Structural Behavior of Natural Silicate-Carbonate Spurrite Mineral, Ca5(SiO4)2(CO3), under High-Pressure, High-Temperature Conditions.

ABSTRACT

We report on high-pressure and high-temperature angle-dispersive synchrotron X-ray diffraction and high-pressure Raman data up to 27 GPa and 700 K for natural silicate carbonate Ca5(SiO4)2(CO3) spurrite mineral. No phase transition was found in the studied P-T range. The room-temperature bulk modulus of spurrite using Ne as the pressure-transmitting medium is B0 = 77(1) GPa with a first-pressure derivative of B0' = 5.9(2). The structure compression is highly anisotropic, the b axis being approximately 30% more compressible than the a and c axes.

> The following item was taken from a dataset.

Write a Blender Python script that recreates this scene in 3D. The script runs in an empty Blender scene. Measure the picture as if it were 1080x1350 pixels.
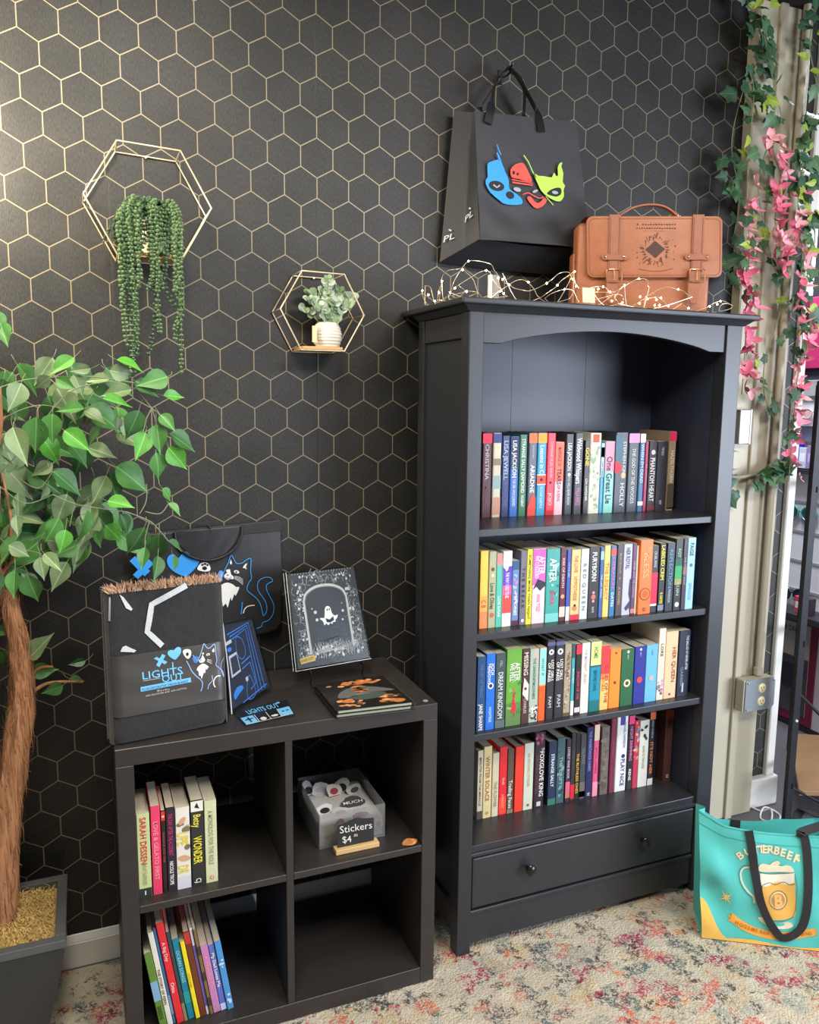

The volumetric thermal expansivity value around 8 GPa was estimated to be 4.1(3) × 10-5 K-1. A comparison with intimately related minerals CaCO3 calcite and aragonite and ß-Ca2SiO4 larnite shows that, as the composition and structural features of spurrite suggest, its compressibility and thermal expansivity lie between those of the silicate and carbonate end members. The crystal chemistry and thermodynamic properties of spurrite are discussed.